Two years later in 1944, Murray, his mother, and three younger brothers were deported first to a ghetto and then to Auschwitz-Birkenau. He would be the only member of his immediate family to survive the camp. Upon arrival, his mother and brothers were sent to the gas chambers whereas Murray was selected for a forced labor detail. Murray survived a year of forced labor before he and the rest of the prisoners were death marched into Germany where they were eventually liberated.

After liberation, Murray originally returned to Bilke where he found his home repossessed and his community totally changed. Murray eventually made the decision to leave Bilke and seek a future elsewhere, namely: America. In a journey that led him through Slovakia and to Ireland before finally arriving in New York, USA, Murray studied and bettered himself until he assumed leadership positions in various companies.

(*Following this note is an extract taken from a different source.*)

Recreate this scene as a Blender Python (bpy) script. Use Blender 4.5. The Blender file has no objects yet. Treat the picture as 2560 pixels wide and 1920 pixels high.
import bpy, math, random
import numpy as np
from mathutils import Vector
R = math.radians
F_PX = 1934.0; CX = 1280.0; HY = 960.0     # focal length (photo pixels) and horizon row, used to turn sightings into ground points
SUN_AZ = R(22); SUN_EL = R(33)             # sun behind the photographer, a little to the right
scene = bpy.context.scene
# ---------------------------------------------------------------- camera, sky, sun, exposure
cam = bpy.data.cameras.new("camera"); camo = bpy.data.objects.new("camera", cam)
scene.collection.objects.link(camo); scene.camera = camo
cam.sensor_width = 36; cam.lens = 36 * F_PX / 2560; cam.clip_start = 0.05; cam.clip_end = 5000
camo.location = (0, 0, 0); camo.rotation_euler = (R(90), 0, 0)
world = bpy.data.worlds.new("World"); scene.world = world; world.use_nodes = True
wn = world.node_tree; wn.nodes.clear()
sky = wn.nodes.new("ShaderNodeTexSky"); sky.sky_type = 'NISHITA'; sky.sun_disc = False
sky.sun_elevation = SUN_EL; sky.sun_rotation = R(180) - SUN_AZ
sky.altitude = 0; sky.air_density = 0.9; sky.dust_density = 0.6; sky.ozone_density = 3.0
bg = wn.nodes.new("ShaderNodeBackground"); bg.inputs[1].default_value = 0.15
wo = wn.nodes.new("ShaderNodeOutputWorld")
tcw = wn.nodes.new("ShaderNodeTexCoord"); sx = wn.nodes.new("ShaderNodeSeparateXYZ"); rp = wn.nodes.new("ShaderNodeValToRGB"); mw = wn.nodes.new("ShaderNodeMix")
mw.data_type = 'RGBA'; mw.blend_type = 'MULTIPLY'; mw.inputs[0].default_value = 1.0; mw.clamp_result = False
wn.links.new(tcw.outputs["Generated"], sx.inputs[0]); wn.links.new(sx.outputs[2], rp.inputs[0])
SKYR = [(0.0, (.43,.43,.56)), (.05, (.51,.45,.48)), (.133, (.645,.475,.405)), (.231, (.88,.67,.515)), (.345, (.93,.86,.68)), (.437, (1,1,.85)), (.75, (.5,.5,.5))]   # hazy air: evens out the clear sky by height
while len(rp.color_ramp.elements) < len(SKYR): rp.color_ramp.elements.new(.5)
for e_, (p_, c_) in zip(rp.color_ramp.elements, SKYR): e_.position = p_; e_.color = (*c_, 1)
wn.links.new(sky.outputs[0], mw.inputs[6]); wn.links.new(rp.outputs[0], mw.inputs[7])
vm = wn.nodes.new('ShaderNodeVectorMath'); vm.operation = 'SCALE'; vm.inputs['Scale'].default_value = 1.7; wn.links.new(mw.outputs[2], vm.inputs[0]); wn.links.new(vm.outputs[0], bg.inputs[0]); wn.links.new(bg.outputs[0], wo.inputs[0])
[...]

In 1956 he moved to Atlanta where he met his wife, Sonia, and settled down to start a family. He has three children: Roberta, Anita, and Allen. Today, he shares his story with the patrons of the William Breman Jewish Heritage Museum in hopes of educated future generations against re-committing the atrocities of the past.

Scope of Interview

Murray Lynn discusses his life during the Holocaust in this interview. He starts with his life in Bilke, a small community that was originally part of Hungary and is today part of Ukraine, describing how antisemitism worked its way into his and his family’s life. This antisemitism led to the disappearance and death of his father and the eventual deportation of his mother, three younger brothers, and himself to Auschwitz. He focuses on the brutal conditions of the camp and how he managed to survive when others did not. This leads to discussions of his relation to his faith, then and now, and how he’s gone on in the United States to reconcile his faith and his past.

Between these topics, Lynn discusses coming to the United States after liberation. He talks education, careers, and family in his life after Auschwitz.